#### Problem description
Type out every line below exactly as it reads.

#### Dataset excerpt
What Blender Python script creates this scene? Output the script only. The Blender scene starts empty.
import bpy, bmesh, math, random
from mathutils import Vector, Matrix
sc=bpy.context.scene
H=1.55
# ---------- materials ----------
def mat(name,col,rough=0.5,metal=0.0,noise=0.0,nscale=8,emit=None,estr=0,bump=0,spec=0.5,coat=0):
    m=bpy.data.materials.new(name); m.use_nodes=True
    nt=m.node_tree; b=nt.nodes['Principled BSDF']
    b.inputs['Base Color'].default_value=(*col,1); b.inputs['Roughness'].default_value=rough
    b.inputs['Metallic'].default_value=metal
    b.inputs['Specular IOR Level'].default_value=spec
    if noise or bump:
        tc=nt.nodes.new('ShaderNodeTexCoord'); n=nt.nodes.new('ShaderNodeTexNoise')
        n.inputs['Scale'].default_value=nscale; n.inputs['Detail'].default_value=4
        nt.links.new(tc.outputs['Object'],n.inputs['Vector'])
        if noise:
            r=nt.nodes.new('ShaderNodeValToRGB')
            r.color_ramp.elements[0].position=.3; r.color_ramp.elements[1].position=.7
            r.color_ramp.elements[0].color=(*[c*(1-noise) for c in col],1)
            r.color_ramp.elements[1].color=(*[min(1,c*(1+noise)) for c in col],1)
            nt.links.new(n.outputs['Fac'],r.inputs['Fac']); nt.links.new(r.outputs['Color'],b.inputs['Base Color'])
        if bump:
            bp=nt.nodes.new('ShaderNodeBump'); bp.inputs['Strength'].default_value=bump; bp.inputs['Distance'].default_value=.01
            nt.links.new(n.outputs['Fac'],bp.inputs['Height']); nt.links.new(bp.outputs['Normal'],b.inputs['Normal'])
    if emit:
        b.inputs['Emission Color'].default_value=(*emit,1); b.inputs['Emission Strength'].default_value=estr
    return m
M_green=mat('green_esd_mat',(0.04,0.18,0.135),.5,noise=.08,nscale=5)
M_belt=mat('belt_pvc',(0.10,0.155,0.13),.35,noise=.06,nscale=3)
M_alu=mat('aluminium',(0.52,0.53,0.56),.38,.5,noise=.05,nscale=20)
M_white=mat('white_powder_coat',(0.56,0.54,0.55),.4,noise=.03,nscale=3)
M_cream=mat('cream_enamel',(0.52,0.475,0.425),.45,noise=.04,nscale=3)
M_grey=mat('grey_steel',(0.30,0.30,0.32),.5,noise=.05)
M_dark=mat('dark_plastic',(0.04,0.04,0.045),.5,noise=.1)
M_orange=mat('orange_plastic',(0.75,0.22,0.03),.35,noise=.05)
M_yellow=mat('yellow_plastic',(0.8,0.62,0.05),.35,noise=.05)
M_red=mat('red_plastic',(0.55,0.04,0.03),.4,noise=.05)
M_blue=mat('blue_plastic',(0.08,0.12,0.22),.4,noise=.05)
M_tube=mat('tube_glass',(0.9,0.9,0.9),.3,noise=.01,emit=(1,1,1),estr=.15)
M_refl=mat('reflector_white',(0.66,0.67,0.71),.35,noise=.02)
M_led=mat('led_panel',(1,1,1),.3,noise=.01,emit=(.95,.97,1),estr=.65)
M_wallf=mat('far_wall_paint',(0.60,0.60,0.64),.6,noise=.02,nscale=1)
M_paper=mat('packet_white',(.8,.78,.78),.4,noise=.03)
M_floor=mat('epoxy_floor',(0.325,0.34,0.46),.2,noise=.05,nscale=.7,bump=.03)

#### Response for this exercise
What Blender Python script creates this scene? Output the script only. The Blender scene starts empty.
import bpy, bmesh, math, random
from mathutils import Vector, Matrix
sc=bpy.context.scene
H=1.55
# ---------- materials ----------
def mat(name,col,rough=0.5,metal=0.0,noise=0.0,nscale=8,emit=None,estr=0,bump=0,spec=0.5,coat=0):
    m=bpy.data.materials.new(name); m.use_nodes=True
    nt=m.node_tree; b=nt.nodes['Principled BSDF']
    b.inputs['Base Color'].default_value=(*col,1); b.inputs['Roughness'].default_value=rough
    b.inputs['Metallic'].default_value=metal
    b.inputs['Specular IOR Level'].default_value=spec
    if noise or bump:
        tc=nt.nodes.new('ShaderNodeTexCoord'); n=nt.nodes.new('ShaderNodeTexNoise')
        n.inputs['Scale'].default_value=nscale; n.inputs['Detail'].default_value=4
        nt.links.new(tc.outputs['Object'],n.inputs['Vector'])
        if noise:
            r=nt.nodes.new('ShaderNodeValToRGB')
            r.color_ramp.elements[0].position=.3; r.color_ramp.elements[1].position=.7
            r.color_ramp.elements[0].color=(*[c*(1-noise) for c in col],1)
            r.color_ramp.elements[1].color=(*[min(1,c*(1+noise)) for c in col],1)
            nt.links.new(n.outputs['Fac'],r.inputs['Fac']); nt.links.new(r.outputs['Color'],b.inputs['Base Color'])
        if bump:
            bp=nt.nodes.new('ShaderNodeBump'); bp.inputs['Strength'].default_value=bump; bp.inputs['Distance'].default_value=.01
            nt.links.new(n.outputs['Fac'],bp.inputs['Height']); nt.links.new(bp.outputs['Normal'],b.inputs['Normal'])
    if emit:
        b.inputs['Emission Color'].default_value=(*emit,1); b.inputs['Emission Strength'].default_value=estr
    return m
M_green=mat('green_esd_mat',(0.04,0.18,0.135),.5,noise=.08,nscale=5)
M_belt=mat('belt_pvc',(0.10,0.155,0.13),.35,noise=.06,nscale=3)
M_alu=mat('aluminium',(0.52,0.53,0.56),.38,.5,noise=.05,nscale=20)
M_white=mat('white_powder_coat',(0.56,0.54,0.55),.4,noise=.03,nscale=3)
M_cream=mat('cream_enamel',(0.52,0.475,0.425),.45,noise=.04,nscale=3)
M_grey=mat('grey_steel',(0.30,0.30,0.32),.5,noise=.05)
M_dark=mat('dark_plastic',(0.04,0.04,0.045),.5,noise=.1)
M_orange=mat('orange_plastic',(0.75,0.22,0.03),.35,noise=.05)
M_yellow=mat('yellow_plastic',(0.8,0.62,0.05),.35,noise=.05)
M_red=mat('red_plastic',(0.55,0.04,0.03),.4,noise=.05)
M_blue=mat('blue_plastic',(0.08,0.12,0.22),.4,noise=.05)
M_tube=mat('tube_glass',(0.9,0.9,0.9),.3,noise=.01,emit=(1,1,1),estr=.15)
M_refl=mat('reflector_white',(0.66,0.67,0.71),.35,noise=.02)
M_led=mat('led_panel',(1,1,1),.3,noise=.01,emit=(.95,.97,1),estr=.65)
M_wallf=mat('far_wall_paint',(0.60,0.60,0.64),.6,noise=.02,nscale=1)
M_paper=mat('packet_white',(.8,.78,.78),.4,noise=.03)
M_floor=mat('epoxy_floor',(0.325,0.34,0.46),.2,noise=.05,nscale=.7,bump=.03)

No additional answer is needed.